--- EXERCISE GOAL ---
Quote the whole listing exactly. Leave the pictures out of your copy.

--- MATERIAL ---
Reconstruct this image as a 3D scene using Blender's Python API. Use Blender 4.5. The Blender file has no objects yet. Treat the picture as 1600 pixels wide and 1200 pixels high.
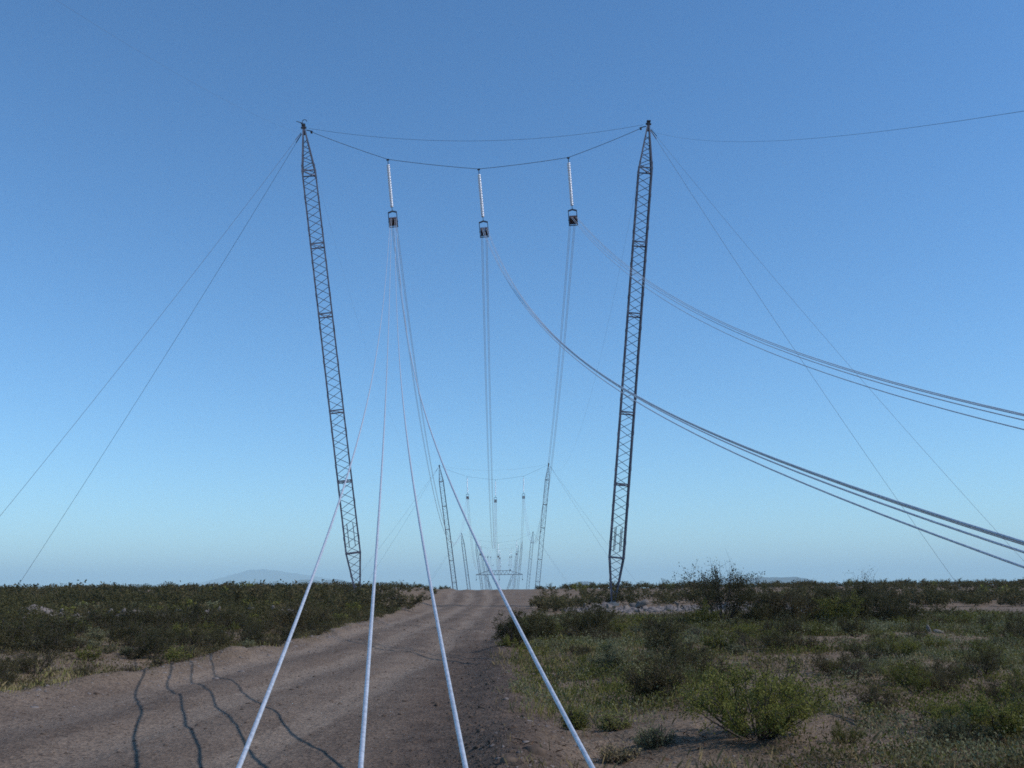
import bpy, math, random
import numpy as np
from mathutils import Vector, Quaternion, Matrix
R = math.radians
random.seed(7)
sc = bpy.context.scene
COL = sc.collection

# ------------------------------------------------------------------ helpers
class MB:
    """Collects shapes and links them as ONE mesh object."""
    def __init__(s): s.v = []; s.f = []; s.n = 0
    def add(s, v, f):
        v = np.asarray(v, float).reshape(-1, 3)
        s.v.append(v); s.f += [[i + s.n for i in q] for q in f]; s.n += len(v)
    def tube(s, pts, rad, sides=6, cap=True):
        pts = np.asarray(pts, float); m = len(pts)
        rad = np.broadcast_to(np.asarray(rad, float), (m,))
        tan = np.gradient(pts, axis=0); tan /= np.linalg.norm(tan, axis=1)[:, None] + 1e-12
        ref = np.array([0, 0, 1.]) if abs(tan[:, 2]).mean() < .9 else np.array([1., 0, 0])
        a = np.cross(tan, ref); a /= np.linalg.norm(a, axis=1)[:, None] + 1e-12
        b = np.cross(tan, a)
        th = np.arange(sides) / sides * 2 * math.pi
        v = pts[:, None] + rad[:, None, None] * (np.cos(th)[None, :, None] * a[:, None] + np.sin(th)[None, :, None] * b[:, None])
        f = []
        for i in range(m - 1):
            for j in range(sides):
                k = (j + 1) % sides
                f.append([i*sides+j, i*sides+k, (i+1)*sides+k, (i+1)*sides+j])
        if cap:
            f.append(list(range(sides))[::-1]); f.append([(m-1)*sides+j for j in range(sides)])
        s.add(v, f)
    def bar(s, p, q, w, h=None, up=None):
        p = np.array(p, float); q = np.array(q, float); h = h or w
        d = q - p; d /= np.linalg.norm(d)
        u = np.array(up if up is not None else ([0, 0, 1.] if abs(d[2]) < .9 else [0, 1., 0]), float)
        a = np.cross(d, u); a /= np.linalg.norm(a); b = np.cross(d, a)
        v = []
        for e in (p, q):
            for sx, sy in ((-1, -1), (1, -1), (1, 1), (-1, 1)):
                v.append(e + a * sx * w / 2 + b * sy * h / 2)
        s.add(v, [[0, 3, 2, 1], [4, 5, 6, 7], [0, 1, 5, 4], [1, 2, 6, 5], [2, 3, 7, 6], [3, 0, 4, 7]])
    def box(s, c, d):
        c = np.array(c, float); d = np.array(d, float)
        s.bar(c - [0, 0, d[2]/2], c + [0, 0, d[2]/2], d[0], d[1], up=[0, 1, 0])
    def lathe(s, prof, p0, axis, sides=12):
        p0 = np.array(p0, float); ax = np.array(axis, float); ax /= np.linalg.norm(ax)
        ref = np.array([1., 0, 0]) if abs(ax[0]) < .9 else np.array([0, 1., 0])
        a = np.cross(ax, ref); a /= np.linalg.norm(a); b = np.cross(ax, a)
        th = np.arange(sides) / sides * 2 * math.pi
        v = [p0 + ax * t + r * (math.cos(k) * a + math.sin(k) * b) for r, t in prof for k in th]
        m = len(prof); f = []
        for i in range(m - 1):
            for j in range(sides):
                k = (j + 1) % sides
                f.append([i*sides+j, i*sides+k, (i+1)*sides+k, (i+1)*sides+j])
        f.append(list(range(sides))[::-1]); f.append([(m-1)*sides+j for j in range(sides)])
        s.add(v, f)
    def mesh(s, name, mats, smooth=False, midx=None):
        me = bpy.data.meshes.new(name)
        me.from_pydata(np.concatenate(s.v).tolist(), [], s.f)
        for m in (mats if isinstance(mats, (list, tuple)) else [mats]): me.materials.append(m)
        if smooth: me.polygons.foreach_set('use_smooth', [True] * len(me.polygons))
        if midx is not None: me.polygons.foreach_set('material_index', midx)
        me.update(); return me
    def build(s, name, mat, parent=None, smooth=False):
        return link(name, s.mesh(name, mat, smooth), parent)

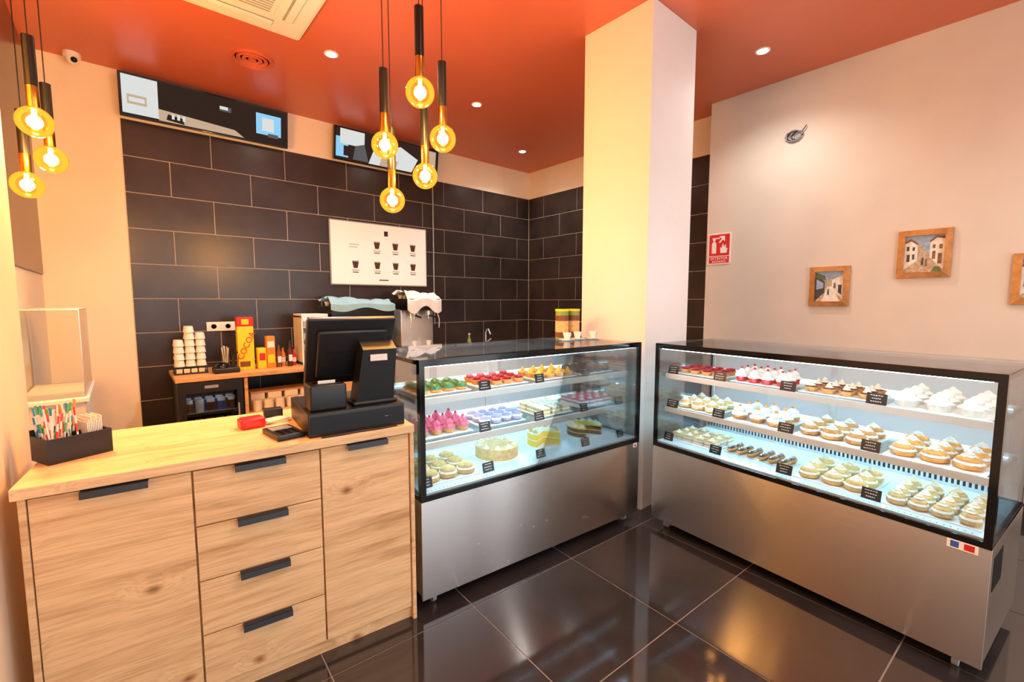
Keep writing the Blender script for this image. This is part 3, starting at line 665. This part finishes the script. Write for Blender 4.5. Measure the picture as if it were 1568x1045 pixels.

--- ANSWER TO THE TASK ---
Reconstruct this image as a 3D scene using Blender's Python API. Use Blender 4.5. The Blender file has no objects yet. Treat the picture as 1600 pixels wide and 1200 pixels high.
import bpy, math, random
import numpy as np
from mathutils import Vector, Quaternion, Matrix
R = math.radians
random.seed(7)
sc = bpy.context.scene
COL = sc.collection

# ------------------------------------------------------------------ helpers
class MB:
    """Collects shapes and links them as ONE mesh object."""
    def __init__(s): s.v = []; s.f = []; s.n = 0
    def add(s, v, f):
        v = np.asarray(v, float).reshape(-1, 3)
        s.v.append(v); s.f += [[i + s.n for i in q] for q in f]; s.n += len(v)
    def tube(s, pts, rad, sides=6, cap=True):
        pts = np.asarray(pts, float); m = len(pts)
        rad = np.broadcast_to(np.asarray(rad, float), (m,))
        tan = np.gradient(pts, axis=0); tan /= np.linalg.norm(tan, axis=1)[:, None] + 1e-12
        ref = np.array([0, 0, 1.]) if abs(tan[:, 2]).mean() < .9 else np.array([1., 0, 0])
        a = np.cross(tan, ref); a /= np.linalg.norm(a, axis=1)[:, None] + 1e-12
        b = np.cross(tan, a)
        th = np.arange(sides) / sides * 2 * math.pi
        v = pts[:, None] + rad[:, None, None] * (np.cos(th)[None, :, None] * a[:, None] + np.sin(th)[None, :, None] * b[:, None])
        f = []
        for i in range(m - 1):
            for j in range(sides):
                k = (j + 1) % sides
                f.append([i*sides+j, i*sides+k, (i+1)*sides+k, (i+1)*sides+j])
        if cap:
            f.append(list(range(sides))[::-1]); f.append([(m-1)*sides+j for j in range(sides)])
        s.add(v, f)
    def bar(s, p, q, w, h=None, up=None):
        p = np.array(p, float); q = np.array(q, float); h = h or w
        d = q - p; d /= np.linalg.norm(d)
        u = np.array(up if up is not None else ([0, 0, 1.] if abs(d[2]) < .9 else [0, 1., 0]), float)
        a = np.cross(d, u); a /= np.linalg.norm(a); b = np.cross(d, a)
        v = []
        for e in (p, q):
            for sx, sy in ((-1, -1), (1, -1), (1, 1), (-1, 1)):
                v.append(e + a * sx * w / 2 + b * sy * h / 2)
        s.add(v, [[0, 3, 2, 1], [4, 5, 6, 7], [0, 1, 5, 4], [1, 2, 6, 5], [2, 3, 7, 6], [3, 0, 4, 7]])
    def box(s, c, d):
        c = np.array(c, float); d = np.array(d, float)
        s.bar(c - [0, 0, d[2]/2], c + [0, 0, d[2]/2], d[0], d[1], up=[0, 1, 0])
    def lathe(s, prof, p0, axis, sides=12):
        p0 = np.array(p0, float); ax = np.array(axis, float); ax /= np.linalg.norm(ax)
        ref = np.array([1., 0, 0]) if abs(ax[0]) < .9 else np.array([0, 1., 0])
        a = np.cross(ax, ref); a /= np.linalg.norm(a); b = np.cross(ax, a)
        th = np.arange(sides) / sides * 2 * math.pi
        v = [p0 + ax * t + r * (math.cos(k) * a + math.sin(k) * b) for r, t in prof for k in th]
        m = len(prof); f = []
        for i in range(m - 1):
            for j in range(sides):
                k = (j + 1) % sides
                f.append([i*sides+j, i*sides+k, (i+1)*sides+k, (i+1)*sides+j])
        f.append(list(range(sides))[::-1]); f.append([(m-1)*sides+j for j in range(sides)])
        s.add(v, f)
    def mesh(s, name, mats, smooth=False, midx=None):
        me = bpy.data.meshes.new(name)
        me.from_pydata(np.concatenate(s.v).tolist(), [], s.f)
        for m in (mats if isinstance(mats, (list, tuple)) else [mats]): me.materials.append(m)
        if smooth: me.polygons.foreach_set('use_smooth', [True] * len(me.polygons))
        if midx is not None: me.polygons.foreach_set('material_index', midx)
        me.update(); return me
    def build(s, name, mat, parent=None, smooth=False):
        return link(name, s.mesh(name, mat, smooth), parent)

Keep writing the Blender script for this image. This is part 3, starting at line 665. This part finishes the script. Write for Blender 4.5. Measure the picture as if it were 1568x1045 pixels.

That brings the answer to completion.